国連総会委、クリミア人権侵害決議案を採択
国連総会第3委員会(人権)は14日、ロシアの占領下にあるクリミアの人権問題に関する決議案「ウクライナ領クリミア自治共和国・セヴァストーポリにおける人権状況」を採択した。同決議案には、クリミア問題に関して「侵略」の定義が始めて使用されている。
賛成67、反対23、棄権82の賛成多数で採択された。日本も賛成した。ウクルインフォルムのニューヨーク特派員が伝えた。
同決議案の提出は、ウクライナであり、40か国近くが共同提案国となっている。反対した国は、アルメニア、ベラルーシ、ブルンジ、カンボジア、中国、コートジボアール、キューバ、北朝鮮、エリトリア、インド、イラン、カザフスタン、キルギス、ミャンマー、ニカラグア、フィリピン、セルビア、スーダン、シリア、ウガンダ、ベネズエラ、ジンバブエ。
被占領下のクリミア人権侵害決議は、2016から毎年採択されており、今回で4本目となる。今回の決議案は、これまでの3本の決議を踏襲する部分の他、複数の項目が新たに追加されている。
同決議案は、ウクライナ外務相のセルヒー・キスリツャ外務次官が提示した。
今回の決議案では、とりわけ、1974年12月14日付国連総会決議「侵略の定義」に従って、「侵略」の用語の使用が提案されている。この「侵略の定義に関する決議」は、ある国により他国の主権、領土一体性、政治的独立に対して武力が行使されることを侵略と定義しており、領土や利益が武力による獲得の対象となってはならないと再確認している。
また、今回のクリミア人権侵害決議案には、これまでの決議同様、「クリミアの武力による奪取は違法であり、国際法に反するもの」であり、「これら領土は速やかに返還されねばならない」と書かれている。
同決議案は、国連事務総長による次回の国連総会での同決議に基づいた報告を定めている。
また、これまで同様、ロシア政権が政治囚に対して、偽の自白証言を得るために行っている拷問や、クリミア住民への暴力行使事例への非難も含まれている。今回の決議案には、「ロシア連邦の政策・行為が恒常的な脅威を作り出し、クリミアでの居住を不可能にし、住民を半島外に退去させている」との新しい文言が加えられている。
更に、今回の決議案には、国際人道法により禁止されている、個人・集団の強制移住の事例や被占領地(クリミア)から占領国領(ロシア)あるいは他国への追放行為が喚起されている。本文には、「ロシア連邦は、クリミアの人口構成を変えることを目的とした政策・行為をとっている」と書かれている。
また、この人口構成変更の試みについて、「占領政権は、追放を行ったり、占領地に自国民を移住させることはできない」と再確認されている。
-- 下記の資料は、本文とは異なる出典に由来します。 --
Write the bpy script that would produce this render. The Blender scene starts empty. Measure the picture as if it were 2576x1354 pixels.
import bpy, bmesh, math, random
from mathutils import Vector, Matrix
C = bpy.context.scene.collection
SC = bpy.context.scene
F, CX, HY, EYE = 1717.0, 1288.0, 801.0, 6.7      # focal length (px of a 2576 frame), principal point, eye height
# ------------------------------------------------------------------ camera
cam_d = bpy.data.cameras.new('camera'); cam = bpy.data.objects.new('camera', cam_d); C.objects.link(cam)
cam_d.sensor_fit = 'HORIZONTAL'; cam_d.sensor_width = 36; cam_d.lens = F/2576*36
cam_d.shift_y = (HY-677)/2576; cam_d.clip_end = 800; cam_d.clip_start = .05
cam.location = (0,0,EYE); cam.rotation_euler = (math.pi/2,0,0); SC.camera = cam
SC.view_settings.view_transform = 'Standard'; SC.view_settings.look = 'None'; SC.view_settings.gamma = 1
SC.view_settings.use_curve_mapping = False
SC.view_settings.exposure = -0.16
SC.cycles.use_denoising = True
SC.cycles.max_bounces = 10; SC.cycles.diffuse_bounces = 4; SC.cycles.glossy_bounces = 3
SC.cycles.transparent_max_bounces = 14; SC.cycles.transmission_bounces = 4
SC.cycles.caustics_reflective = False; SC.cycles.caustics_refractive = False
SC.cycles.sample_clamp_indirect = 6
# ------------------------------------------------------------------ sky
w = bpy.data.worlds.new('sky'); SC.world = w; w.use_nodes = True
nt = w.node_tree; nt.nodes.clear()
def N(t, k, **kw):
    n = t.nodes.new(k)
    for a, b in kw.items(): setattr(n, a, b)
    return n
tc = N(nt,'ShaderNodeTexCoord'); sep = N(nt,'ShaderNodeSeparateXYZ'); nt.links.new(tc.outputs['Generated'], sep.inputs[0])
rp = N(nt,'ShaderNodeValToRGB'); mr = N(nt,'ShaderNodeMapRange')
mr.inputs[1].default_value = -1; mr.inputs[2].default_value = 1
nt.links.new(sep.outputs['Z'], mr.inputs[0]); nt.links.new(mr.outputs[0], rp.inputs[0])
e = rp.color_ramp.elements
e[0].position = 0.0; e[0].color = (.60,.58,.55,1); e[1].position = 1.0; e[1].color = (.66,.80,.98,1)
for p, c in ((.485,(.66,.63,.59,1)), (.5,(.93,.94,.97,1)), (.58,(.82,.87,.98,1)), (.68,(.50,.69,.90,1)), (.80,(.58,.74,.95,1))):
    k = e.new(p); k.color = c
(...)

決議案では、テロリズムとの闘いを口実とした、市民イニシアティブ「クリミアの連帯」の活動家を含む、人権保護従事者の大規模な拘束やその他の弾圧行為が非難されている。「クリミアの連帯」は、クリミア半島における人権侵害事例を記録し、政治的動機で迫害されている犠牲者の親族の支援をしている。
また、2019年9月7日に、ロシアとウクライナが被拘束者を解放したことについては、肯定的な評価が記載されている。また、「ロシア連邦に対して、違法に拘束する全てのウクライナ国民を解放し、安全なウクライナへの帰還を保障するよう要請する」と書かれている。
同決議案にはまた、ロシアによるクリミア併合の試み、併合合法化の試みが非難されており、とりわけ、ロシア国籍の強制付与、違法な選挙実施、クリミアの人口構成の変更が非難されている。
ロシアに対する要求の中には、新たに、ソーシャルメディア等でクリミア占領に関してコメントや投稿をするような犯罪ではない行為・考えによるクリミア住民の逮捕・刑事追訴を控えること、そのような行為で既に逮捕・拘留されているクリミア住民を全て解放することが含まれている。
また、ロシアに対しては更に、欧州安保協力機構(OSCE)ウクライナ特別監視団(SMM)との協力が要求されている。その際、ロシアには、クリミア自治共和国・セヴァストーポリ市を含む、ウクライナ領全域へのSMMの安全かつ障害のないアクセスを保障することが求められている。
国連加盟国に対しては、クリミアの人権侵害事例を非難することを含め、クリミアの人権保護のためにウクライナと二国間・多国間で協議を続けるよう呼びかけられている。
なお、今回第3委員会で採択された決議案は、手続き上、今後12月、国連総会にて審議されることになる。
クリミア人権決議は、2016~18年にも採択されているが、ロシアはどれも履行していない。